Politics
JFK assassination files released after Trump’s directive
The U.S. government has released the remaining John F. Kennedy assassination records, fulfilling President Donald Trump’s directive to disclose all files related to the case.
The National Archives and Records Administration (NARA) published the documents on Tuesday, making them publicly accessible. The files can be accessed through the National Archives website: https://www.archives.gov/research/jfk/release-2025
The release, which includes 1,123 entries, comes after Trump’s executive order in January, directing the full disclosure of all remaining classified records related to the assassinations of John F. Kennedy, Robert F. Kennedy, and Martin Luther King Jr.
Speaking at the Kennedy Center in Washington, D.C., on Monday, Trump had announced the upcoming release, stating, “People have been waiting for decades for this, and I have instructed my people—put together by Tulsi Gabbard—that is going to be released tomorrow.”

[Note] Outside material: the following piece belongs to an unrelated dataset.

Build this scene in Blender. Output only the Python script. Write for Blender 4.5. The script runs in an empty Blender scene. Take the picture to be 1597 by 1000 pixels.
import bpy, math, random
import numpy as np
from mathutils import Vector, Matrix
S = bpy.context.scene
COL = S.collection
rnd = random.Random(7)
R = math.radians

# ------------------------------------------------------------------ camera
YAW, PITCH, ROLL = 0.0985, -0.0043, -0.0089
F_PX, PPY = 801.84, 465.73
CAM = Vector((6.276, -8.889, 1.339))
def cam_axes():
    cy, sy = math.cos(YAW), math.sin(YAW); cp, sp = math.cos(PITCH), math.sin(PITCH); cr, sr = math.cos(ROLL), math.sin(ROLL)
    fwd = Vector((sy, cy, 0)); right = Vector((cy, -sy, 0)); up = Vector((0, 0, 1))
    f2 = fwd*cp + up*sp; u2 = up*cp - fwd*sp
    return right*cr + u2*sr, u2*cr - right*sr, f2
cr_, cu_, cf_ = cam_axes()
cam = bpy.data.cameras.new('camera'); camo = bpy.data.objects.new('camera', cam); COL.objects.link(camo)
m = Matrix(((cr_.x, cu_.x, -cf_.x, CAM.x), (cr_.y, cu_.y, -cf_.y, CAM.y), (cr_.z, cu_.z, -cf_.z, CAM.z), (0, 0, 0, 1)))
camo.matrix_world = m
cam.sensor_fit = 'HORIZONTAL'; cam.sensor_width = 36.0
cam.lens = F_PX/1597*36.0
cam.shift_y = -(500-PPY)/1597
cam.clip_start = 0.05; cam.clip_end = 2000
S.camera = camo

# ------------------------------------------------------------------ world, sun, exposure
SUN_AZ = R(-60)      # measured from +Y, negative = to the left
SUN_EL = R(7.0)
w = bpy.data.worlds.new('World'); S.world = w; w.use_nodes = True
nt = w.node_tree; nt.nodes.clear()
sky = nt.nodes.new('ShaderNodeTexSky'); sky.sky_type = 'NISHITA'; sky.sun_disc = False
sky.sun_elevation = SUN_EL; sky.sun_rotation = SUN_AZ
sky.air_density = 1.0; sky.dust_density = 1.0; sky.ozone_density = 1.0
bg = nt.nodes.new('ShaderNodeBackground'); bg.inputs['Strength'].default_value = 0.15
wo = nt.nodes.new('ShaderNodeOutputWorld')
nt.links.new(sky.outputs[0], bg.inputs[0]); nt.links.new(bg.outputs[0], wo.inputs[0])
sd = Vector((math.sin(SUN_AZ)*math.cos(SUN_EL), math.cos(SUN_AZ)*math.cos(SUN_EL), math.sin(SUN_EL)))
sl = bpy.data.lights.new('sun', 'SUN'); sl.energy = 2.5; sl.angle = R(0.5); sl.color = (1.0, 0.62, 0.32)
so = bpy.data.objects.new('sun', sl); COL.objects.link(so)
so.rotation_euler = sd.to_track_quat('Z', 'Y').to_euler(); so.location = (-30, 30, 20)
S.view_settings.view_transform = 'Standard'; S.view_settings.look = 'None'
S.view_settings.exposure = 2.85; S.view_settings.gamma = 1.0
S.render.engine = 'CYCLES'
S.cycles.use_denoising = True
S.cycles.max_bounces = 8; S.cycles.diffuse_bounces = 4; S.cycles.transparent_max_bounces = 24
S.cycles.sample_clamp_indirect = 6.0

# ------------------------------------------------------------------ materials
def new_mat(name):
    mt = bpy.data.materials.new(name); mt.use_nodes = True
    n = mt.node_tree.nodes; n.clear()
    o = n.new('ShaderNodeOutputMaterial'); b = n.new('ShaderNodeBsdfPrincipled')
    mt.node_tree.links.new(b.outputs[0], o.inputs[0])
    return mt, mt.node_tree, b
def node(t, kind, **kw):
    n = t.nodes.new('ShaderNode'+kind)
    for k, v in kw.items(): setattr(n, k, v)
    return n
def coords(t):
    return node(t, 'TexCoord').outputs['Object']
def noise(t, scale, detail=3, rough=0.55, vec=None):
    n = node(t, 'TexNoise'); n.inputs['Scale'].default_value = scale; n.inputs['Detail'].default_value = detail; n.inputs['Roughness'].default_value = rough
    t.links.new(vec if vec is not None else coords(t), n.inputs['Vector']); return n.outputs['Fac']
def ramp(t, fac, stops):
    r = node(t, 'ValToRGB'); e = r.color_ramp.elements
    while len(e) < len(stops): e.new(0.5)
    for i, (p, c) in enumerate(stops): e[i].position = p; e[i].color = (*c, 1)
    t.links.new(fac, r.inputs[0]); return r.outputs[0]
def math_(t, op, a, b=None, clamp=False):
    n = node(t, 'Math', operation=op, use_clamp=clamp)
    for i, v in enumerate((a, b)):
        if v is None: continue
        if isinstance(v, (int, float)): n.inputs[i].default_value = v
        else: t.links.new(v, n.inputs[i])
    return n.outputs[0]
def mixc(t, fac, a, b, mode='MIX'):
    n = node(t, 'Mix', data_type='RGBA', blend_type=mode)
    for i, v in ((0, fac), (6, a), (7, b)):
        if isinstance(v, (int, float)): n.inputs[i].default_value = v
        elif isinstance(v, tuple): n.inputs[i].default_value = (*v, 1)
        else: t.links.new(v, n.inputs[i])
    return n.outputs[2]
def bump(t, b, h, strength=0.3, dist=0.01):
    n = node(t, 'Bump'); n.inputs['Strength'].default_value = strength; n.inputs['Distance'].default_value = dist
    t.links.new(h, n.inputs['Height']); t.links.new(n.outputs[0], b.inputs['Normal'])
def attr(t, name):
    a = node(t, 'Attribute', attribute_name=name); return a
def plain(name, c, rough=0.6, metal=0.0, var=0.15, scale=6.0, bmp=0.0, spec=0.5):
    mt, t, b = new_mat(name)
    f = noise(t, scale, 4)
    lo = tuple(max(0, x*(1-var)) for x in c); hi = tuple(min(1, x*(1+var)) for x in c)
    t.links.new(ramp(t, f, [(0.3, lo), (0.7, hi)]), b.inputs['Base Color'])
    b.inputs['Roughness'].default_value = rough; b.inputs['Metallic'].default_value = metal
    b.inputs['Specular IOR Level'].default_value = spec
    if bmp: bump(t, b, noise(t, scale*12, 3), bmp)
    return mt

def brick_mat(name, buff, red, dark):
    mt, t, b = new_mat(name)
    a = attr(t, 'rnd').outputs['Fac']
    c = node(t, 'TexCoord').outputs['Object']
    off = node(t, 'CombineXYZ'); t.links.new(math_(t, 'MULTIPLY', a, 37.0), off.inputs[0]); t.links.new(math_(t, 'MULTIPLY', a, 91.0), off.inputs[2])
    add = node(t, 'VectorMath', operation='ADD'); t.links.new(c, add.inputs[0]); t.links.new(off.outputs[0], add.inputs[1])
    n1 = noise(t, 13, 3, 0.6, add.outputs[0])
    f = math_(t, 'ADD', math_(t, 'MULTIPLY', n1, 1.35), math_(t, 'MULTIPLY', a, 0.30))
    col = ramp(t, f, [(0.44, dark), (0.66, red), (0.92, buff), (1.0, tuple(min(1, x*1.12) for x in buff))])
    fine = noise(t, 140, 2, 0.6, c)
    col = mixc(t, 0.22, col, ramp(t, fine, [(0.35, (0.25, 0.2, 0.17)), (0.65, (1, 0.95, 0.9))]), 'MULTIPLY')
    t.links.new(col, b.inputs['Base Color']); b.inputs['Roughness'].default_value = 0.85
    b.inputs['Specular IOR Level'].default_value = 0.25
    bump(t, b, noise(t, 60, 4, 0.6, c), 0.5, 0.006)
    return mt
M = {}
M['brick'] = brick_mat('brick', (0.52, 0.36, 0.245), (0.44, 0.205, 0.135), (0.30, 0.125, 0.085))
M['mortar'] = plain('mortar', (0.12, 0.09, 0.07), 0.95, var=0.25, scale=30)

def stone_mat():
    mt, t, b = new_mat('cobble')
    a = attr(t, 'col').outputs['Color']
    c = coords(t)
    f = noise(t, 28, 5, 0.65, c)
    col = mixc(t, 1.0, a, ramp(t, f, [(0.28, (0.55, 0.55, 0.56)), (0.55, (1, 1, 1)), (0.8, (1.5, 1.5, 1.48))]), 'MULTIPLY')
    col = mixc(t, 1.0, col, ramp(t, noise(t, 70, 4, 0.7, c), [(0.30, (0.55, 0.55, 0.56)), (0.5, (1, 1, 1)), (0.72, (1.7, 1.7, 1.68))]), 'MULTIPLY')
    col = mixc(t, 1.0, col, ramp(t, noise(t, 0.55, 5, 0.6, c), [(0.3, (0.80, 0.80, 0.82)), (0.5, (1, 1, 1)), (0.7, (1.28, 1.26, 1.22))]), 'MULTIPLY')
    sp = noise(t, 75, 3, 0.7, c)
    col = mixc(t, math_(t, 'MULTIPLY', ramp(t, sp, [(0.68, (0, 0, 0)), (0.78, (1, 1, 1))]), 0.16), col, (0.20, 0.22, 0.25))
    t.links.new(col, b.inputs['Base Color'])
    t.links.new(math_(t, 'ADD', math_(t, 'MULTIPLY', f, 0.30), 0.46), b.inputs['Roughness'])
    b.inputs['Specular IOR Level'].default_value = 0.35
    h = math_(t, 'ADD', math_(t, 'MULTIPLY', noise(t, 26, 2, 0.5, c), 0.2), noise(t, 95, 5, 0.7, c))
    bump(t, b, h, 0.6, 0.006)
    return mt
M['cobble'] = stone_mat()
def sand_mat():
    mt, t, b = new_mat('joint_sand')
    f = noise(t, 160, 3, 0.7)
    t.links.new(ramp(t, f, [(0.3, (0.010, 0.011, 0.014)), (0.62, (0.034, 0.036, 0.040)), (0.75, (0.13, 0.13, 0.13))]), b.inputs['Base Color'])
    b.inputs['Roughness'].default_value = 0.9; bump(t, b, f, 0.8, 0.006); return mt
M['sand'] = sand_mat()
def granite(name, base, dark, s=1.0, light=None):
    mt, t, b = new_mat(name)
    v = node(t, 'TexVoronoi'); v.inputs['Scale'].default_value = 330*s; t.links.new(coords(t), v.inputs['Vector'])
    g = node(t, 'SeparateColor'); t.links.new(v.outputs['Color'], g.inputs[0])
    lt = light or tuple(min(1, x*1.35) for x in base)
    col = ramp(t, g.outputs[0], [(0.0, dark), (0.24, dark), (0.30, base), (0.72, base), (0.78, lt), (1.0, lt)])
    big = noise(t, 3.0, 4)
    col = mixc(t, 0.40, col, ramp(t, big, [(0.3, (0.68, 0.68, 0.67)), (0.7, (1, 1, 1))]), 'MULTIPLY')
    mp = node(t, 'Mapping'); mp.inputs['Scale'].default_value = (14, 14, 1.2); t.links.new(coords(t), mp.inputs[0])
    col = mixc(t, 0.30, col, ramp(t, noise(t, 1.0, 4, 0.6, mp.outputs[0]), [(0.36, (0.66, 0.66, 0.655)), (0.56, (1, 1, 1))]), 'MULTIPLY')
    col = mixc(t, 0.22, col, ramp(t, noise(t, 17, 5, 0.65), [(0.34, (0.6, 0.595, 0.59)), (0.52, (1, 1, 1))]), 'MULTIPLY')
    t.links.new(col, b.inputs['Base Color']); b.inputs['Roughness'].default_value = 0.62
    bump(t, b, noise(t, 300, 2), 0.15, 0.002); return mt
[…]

Trump said that the files would be fully unredacted, adding, “I don’t believe we are going to redact anything. I said just don’t redact, we can’t redact.” He indicated that approximately 80,000 pages were included in the full disclosure.
The release follows the President John F. Kennedy Assassination Records Collection Act of 1992, which mandated that all records related to JFK’s assassination be disclosed by October 26, 2017. While most documents were released under the Trump and Biden administrations, hundreds remained partially or fully withheld as of 2023, according to NARA.
In his January executive order, Trump argued that continued secrecy was “not consistent with the public interest” and that full transparency was “long overdue.” He also applied the same standard to the assassinations of Robert F. Kennedy and Martin Luther King Jr., stating that their families and the American people “deserve transparency and truth.”
Historians, researchers, and journalists are expected to analyze the documents in the coming days to determine whether they contain new revelations.